The other day our family was too lazy to go downtown to purchase some corn tortillas for the “taquitos”, so we ended up purchasing a bag of “Minza” or powdered corn mill. We simply added some water and proceeded to make our tortillas, but in the process we talked about how tortillas were made twenty five years ago.

First of all, corn tortillas was the main food for all families. That went well with any fish dish prepared by mother and with any chicken dish for special occasions as were the chirmole, relleno and escabeche. To begin the process of making corn tortillas, we first boiled a quart or two of corn. Boiling took about one hour to get the corn really tender. The corn was left soaked overnight and the next morning the corn was rinsed thoroughly. You then proceeded to grind the corn. For this we used a hand corn grinder called a “Molino”. Of course, this word means a windmill, but this one was a simple gadget with a little arm that had to be rotated. If the corn dough was not fine, then a second grinding was required.
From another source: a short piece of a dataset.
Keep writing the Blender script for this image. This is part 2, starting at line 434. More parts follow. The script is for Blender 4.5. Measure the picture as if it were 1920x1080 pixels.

After you got your dough, you added a certain amount of water and a tiny pinch of salt. You had to know how much water to add so that the dough would spread nicely. To spread the dough, you placed a small portion of it on a piece of cellophane and using the hands expertly, you smashed it into a flat round tortilla about five inches in diameter. This tortilla was placed unto a hot plate called a “comal” and cooked on both sides, perhaps a minute on each side. The hot tortilla was placed unto a container called a “leck” (Mayan word), where they remained hot and tender for several hours. Moms usually prepared the corn tortillas about eleven o’clock so that they would be fresh at midday when the children and the husband arrived home for lunch.

Sometimes there was fish or some other meat to accompany the tortillas. No doubt there were “frijoles” or beans, which was the most common food source twenty five years ago. When there was no side dish, mom simply spread some butter and salt and there you had your simple taco. When there was lard or fat obtained after making the famous chicharones, this lard was spread unto the tortilla for a delicious taco.

Now there were some moms that were too busy and did not have time to prepare the tortillas. For this they cooked their corn and took it to some person that did the rest of the work, which was grinding and baking. I remember one Mrs. Chica who used to prepare the tortillas for many families for a small fee of 25 cents. At midday the children would go to doña Chica for their “leck” filled up with delicious hot corn tortillas. Today you simply go to the factory and a small fee you get a pound of tortillas. Twenty five years ago it was a very laborious process, but it was worth the effort.